◆ **Task directions**:
Reproduce the entire listing word for word.

◆ **Raw data**:
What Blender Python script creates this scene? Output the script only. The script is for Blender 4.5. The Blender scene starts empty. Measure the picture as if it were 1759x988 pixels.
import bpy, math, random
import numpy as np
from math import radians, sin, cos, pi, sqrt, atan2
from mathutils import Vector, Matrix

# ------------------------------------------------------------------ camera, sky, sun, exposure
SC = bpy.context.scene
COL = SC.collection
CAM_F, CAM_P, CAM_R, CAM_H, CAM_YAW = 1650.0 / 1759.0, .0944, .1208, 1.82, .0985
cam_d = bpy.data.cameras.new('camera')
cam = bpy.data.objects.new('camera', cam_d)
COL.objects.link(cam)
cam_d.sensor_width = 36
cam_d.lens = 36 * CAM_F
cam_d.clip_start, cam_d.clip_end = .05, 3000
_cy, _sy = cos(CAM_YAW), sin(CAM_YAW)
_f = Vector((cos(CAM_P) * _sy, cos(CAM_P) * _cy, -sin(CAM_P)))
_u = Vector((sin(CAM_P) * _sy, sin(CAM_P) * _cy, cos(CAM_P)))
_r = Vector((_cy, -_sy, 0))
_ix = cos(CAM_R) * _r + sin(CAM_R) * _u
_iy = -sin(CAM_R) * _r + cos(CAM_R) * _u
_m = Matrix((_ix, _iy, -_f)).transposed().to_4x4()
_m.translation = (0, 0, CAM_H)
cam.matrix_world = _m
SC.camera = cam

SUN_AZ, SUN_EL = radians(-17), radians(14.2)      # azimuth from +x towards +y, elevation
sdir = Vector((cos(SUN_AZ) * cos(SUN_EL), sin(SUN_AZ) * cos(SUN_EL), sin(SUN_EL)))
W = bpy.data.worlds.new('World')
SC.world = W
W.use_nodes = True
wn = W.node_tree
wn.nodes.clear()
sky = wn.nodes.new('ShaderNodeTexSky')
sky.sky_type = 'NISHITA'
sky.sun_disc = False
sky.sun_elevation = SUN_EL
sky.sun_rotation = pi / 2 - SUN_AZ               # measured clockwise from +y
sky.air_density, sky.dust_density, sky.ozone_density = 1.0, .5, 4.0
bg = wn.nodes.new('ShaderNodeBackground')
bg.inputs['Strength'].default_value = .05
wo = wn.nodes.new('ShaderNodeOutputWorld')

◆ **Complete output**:
What Blender Python script creates this scene? Output the script only. The script is for Blender 4.5. The Blender scene starts empty. Measure the picture as if it were 1759x988 pixels.
import bpy, math, random
import numpy as np
from math import radians, sin, cos, pi, sqrt, atan2
from mathutils import Vector, Matrix

# ------------------------------------------------------------------ camera, sky, sun, exposure
SC = bpy.context.scene
COL = SC.collection
CAM_F, CAM_P, CAM_R, CAM_H, CAM_YAW = 1650.0 / 1759.0, .0944, .1208, 1.82, .0985
cam_d = bpy.data.cameras.new('camera')
cam = bpy.data.objects.new('camera', cam_d)
COL.objects.link(cam)
cam_d.sensor_width = 36
cam_d.lens = 36 * CAM_F
cam_d.clip_start, cam_d.clip_end = .05, 3000
_cy, _sy = cos(CAM_YAW), sin(CAM_YAW)
_f = Vector((cos(CAM_P) * _sy, cos(CAM_P) * _cy, -sin(CAM_P)))
_u = Vector((sin(CAM_P) * _sy, sin(CAM_P) * _cy, cos(CAM_P)))
_r = Vector((_cy, -_sy, 0))
_ix = cos(CAM_R) * _r + sin(CAM_R) * _u
_iy = -sin(CAM_R) * _r + cos(CAM_R) * _u
_m = Matrix((_ix, _iy, -_f)).transposed().to_4x4()
_m.translation = (0, 0, CAM_H)
cam.matrix_world = _m
SC.camera = cam

SUN_AZ, SUN_EL = radians(-17), radians(14.2)      # azimuth from +x towards +y, elevation
sdir = Vector((cos(SUN_AZ) * cos(SUN_EL), sin(SUN_AZ) * cos(SUN_EL), sin(SUN_EL)))
W = bpy.data.worlds.new('World')
SC.world = W
W.use_nodes = True
wn = W.node_tree
wn.nodes.clear()
sky = wn.nodes.new('ShaderNodeTexSky')
sky.sky_type = 'NISHITA'
sky.sun_disc = False
sky.sun_elevation = SUN_EL
sky.sun_rotation = pi / 2 - SUN_AZ               # measured clockwise from +y
sky.air_density, sky.dust_density, sky.ozone_density = 1.0, .5, 4.0
bg = wn.nodes.new('ShaderNodeBackground')
bg.inputs['Strength'].default_value = .05
wo = wn.nodes.new('ShaderNodeOutputWorld')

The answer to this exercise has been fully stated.